* **PROMPT**:
Count lines with the string "high" in them. State the number alone.

* START INFORMATION PROVIDED *

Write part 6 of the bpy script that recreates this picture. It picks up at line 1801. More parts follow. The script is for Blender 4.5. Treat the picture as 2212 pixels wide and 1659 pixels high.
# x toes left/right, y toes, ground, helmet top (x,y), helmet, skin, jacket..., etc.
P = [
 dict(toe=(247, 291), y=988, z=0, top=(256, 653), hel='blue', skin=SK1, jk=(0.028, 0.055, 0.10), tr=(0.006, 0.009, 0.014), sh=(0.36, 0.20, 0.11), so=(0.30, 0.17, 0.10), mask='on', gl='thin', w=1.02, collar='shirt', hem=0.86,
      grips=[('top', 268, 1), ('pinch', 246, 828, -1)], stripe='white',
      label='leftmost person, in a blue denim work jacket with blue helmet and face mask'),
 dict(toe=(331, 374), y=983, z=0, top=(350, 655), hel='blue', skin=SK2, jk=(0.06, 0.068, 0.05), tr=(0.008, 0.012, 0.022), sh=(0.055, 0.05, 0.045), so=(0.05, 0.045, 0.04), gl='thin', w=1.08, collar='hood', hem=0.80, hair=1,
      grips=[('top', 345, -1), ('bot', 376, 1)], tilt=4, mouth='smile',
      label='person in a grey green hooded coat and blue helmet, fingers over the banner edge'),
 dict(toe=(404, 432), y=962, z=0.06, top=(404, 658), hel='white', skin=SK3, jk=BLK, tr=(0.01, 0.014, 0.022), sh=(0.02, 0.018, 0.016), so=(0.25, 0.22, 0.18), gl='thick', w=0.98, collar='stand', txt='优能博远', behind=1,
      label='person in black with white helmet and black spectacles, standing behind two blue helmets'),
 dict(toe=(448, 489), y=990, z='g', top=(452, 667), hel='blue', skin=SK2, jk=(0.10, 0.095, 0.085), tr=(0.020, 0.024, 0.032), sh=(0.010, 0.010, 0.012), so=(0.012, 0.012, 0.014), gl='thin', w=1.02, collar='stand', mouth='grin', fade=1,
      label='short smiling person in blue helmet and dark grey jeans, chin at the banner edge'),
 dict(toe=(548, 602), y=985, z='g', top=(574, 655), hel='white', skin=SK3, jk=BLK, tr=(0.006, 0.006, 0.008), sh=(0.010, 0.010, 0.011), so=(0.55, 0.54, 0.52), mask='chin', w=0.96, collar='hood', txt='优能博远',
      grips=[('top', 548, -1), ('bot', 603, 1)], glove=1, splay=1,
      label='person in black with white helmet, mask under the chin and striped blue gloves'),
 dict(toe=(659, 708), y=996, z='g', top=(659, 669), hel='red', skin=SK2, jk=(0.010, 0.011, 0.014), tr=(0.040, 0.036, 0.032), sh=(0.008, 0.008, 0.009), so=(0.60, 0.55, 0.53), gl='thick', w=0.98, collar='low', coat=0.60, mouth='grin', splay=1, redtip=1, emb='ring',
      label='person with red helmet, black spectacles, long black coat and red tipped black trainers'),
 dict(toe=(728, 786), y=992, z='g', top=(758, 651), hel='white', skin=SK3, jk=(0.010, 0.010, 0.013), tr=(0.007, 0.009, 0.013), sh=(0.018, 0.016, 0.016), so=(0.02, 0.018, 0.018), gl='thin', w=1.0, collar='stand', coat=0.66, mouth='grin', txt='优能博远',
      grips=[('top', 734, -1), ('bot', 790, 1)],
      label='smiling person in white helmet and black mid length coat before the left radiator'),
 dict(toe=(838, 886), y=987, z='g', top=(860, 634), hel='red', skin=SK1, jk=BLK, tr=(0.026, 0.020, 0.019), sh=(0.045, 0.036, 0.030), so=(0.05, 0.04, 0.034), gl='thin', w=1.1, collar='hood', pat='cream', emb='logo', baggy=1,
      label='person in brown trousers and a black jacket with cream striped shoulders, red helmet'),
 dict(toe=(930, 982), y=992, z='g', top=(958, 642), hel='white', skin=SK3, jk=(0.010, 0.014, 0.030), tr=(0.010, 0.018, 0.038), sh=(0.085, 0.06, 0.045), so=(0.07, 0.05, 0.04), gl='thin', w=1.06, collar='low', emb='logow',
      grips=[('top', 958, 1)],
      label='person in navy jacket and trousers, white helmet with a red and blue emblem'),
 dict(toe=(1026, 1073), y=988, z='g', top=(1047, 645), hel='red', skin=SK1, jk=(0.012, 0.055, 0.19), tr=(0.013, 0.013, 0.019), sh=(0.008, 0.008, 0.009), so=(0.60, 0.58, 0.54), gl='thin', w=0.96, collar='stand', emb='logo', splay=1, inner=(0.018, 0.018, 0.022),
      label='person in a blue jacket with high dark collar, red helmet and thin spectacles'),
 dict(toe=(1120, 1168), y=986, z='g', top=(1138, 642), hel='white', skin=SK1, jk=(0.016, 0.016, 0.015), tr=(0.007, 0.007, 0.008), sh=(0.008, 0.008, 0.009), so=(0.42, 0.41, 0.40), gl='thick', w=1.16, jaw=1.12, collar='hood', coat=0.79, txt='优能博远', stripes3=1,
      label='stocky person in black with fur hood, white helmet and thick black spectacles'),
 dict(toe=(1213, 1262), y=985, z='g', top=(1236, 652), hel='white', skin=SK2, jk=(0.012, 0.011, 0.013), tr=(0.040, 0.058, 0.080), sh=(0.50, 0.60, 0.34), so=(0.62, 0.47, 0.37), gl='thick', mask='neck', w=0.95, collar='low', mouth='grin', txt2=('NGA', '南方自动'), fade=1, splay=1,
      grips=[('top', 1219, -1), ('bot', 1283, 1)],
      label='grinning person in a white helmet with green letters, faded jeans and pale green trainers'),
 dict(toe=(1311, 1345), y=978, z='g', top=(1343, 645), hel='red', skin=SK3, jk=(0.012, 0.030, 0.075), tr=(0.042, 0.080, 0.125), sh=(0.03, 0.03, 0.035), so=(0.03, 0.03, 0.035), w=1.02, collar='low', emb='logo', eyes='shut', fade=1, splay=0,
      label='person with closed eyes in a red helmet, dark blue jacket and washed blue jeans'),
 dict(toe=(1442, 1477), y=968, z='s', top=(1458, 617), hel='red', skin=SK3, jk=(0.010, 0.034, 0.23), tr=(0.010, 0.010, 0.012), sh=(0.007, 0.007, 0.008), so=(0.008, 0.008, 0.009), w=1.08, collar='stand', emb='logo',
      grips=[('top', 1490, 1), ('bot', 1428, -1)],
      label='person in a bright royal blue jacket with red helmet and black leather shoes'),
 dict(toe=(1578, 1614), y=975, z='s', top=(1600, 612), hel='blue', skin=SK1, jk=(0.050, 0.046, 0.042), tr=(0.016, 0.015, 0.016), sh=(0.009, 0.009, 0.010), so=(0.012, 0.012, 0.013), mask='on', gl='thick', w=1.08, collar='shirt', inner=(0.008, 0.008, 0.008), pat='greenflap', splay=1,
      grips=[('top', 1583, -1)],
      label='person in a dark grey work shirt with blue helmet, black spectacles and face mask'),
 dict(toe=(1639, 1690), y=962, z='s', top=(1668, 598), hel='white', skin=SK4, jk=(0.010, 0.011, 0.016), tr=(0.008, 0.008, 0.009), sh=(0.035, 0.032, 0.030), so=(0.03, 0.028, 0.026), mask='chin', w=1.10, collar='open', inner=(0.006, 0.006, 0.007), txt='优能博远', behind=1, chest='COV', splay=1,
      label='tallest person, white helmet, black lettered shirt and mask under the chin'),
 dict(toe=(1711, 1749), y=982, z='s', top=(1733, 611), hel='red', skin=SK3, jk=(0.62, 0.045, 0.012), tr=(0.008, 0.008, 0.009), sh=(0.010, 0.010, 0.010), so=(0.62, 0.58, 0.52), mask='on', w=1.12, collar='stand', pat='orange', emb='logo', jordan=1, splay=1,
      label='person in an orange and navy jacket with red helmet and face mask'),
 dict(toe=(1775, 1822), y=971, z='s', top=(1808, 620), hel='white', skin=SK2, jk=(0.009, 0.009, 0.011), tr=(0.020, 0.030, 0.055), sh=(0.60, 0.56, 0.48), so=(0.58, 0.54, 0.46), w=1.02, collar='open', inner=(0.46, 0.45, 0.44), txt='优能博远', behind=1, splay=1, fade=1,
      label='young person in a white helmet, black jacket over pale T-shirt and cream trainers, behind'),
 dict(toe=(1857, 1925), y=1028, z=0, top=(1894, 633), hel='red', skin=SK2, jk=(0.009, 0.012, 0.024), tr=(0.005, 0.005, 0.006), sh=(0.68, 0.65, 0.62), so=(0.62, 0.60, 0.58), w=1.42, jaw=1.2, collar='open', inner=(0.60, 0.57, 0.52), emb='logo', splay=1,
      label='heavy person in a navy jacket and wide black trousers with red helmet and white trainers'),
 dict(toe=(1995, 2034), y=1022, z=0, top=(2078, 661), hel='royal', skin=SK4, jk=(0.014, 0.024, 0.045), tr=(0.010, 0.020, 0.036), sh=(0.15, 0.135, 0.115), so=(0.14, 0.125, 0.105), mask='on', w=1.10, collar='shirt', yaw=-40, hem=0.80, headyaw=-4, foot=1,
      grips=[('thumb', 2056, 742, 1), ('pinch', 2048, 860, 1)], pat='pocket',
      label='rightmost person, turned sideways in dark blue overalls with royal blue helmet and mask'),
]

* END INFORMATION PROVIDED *

* **EXERCISE OUTPUT**:
2